* START PROVIDED DATA *

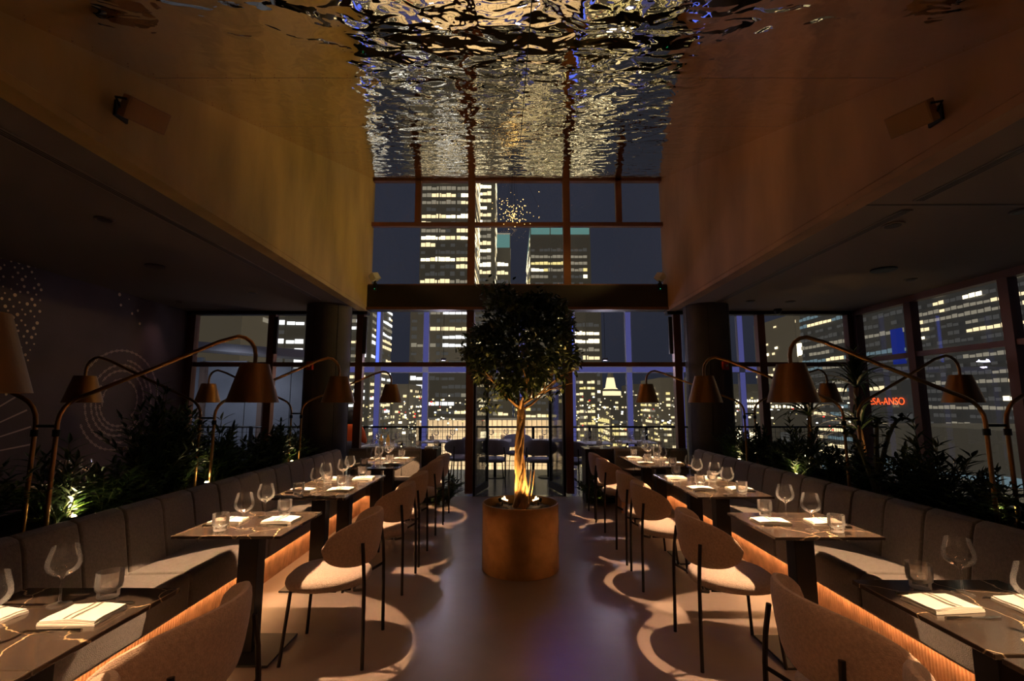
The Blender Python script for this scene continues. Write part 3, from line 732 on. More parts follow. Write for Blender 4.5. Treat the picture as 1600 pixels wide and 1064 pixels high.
ORD = ['nearest the camera', 'beside the near floor lamp', 'just past the near floor lamp', 'behind the near double table', 'left of the small planter light', 'at the small planter light',
       'before the middle lamp posts', 'at the middle lamp posts', 'just past the middle lamp posts', 'behind the single table', 'midway along the bench', 'behind the double table past it',
       'two plants before the column', 'beside the far lamp posts', 'next to the column', 'at the column foot', 'end of the trough']
rs = random.Random(5)
for s, xc, side in ((-1, -2.89, 'left'), (1, 3.05, 'right')):
    y = .75; k = 0
    while y < 7.1:
        v = (k * 3 + (0 if s < 0 else 1)) % 4; scl = rs.uniform(.88, 1.12) * (1.0 if s < 0 else .95)
        desc = ['dense glossy dark green shrub', 'spreading dark green shrub', 'upright narrow-leaved green plant', 'bushy dark green shrub'][v]
        place('shrub%d' % v, SH[v], (xc + rs.uniform(-.07, .07), y, .70), rs.uniform(0, 6), '%s in the %s planter, %s' % (desc, side, ORD[k]), 'plant', 'shrubs in the %s planter' % side, sc=scl)
        y += .40; k += 1
# taller accents
place('tallfern', make_shrub(8, .95, .34, 34, 'fern'), (-2.98, 4.15, .70), 0, 'tall bushy narrow-leaved plant rising in front of the mural rings', 'plant', None)
place('shrub3', SH[3], (-3.05, 4.5, .85), 2, 'high dark shrub beside the tall plant in the left planter', 'plant', None, sc=1.3)
def arch_plant():
    r = empty('arching_plant'); st = MB(); lv = MB(); rn = random.Random(4)
    for (ax, top, sp_) in ((.34, .62, .25), (.16, .60, -.02), (-.2, .5, .1)):
        pts = [Vector((ax * u + sp_ * u * u * .4, .1 * u, top * math.sin(u * 1.9))) for u in [t / 9 for t in range(10)]]
        st.tube(pts, [.022 - .012 * t / 9 for t in range(10)], 6)
        for t in range(1, 10):
            for q in range(4):
                dv = Vector((rn.uniform(-1, 1), rn.uniform(-.8, .8), rn.uniform(-.2, .9))); leaf(lv, pts[t], dv, Vector((0, .2, 1)), rn.uniform(.06, .09), .035)
    st.build('stems', 'stem_green', r, smooth=True); lv.build('foliage', 'leaf_dark', r, kind='stuff'); return r
place('arch', arch_plant, (3.02, 4.15, .75), 0, 'dark arching plant with curled stems against the right glass', 'plant', None)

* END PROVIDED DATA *

§ **EXERCISE**: Your answer should be a single number: how many lines in the data above include "high"?

§ **RIGHT ANSWER**: 2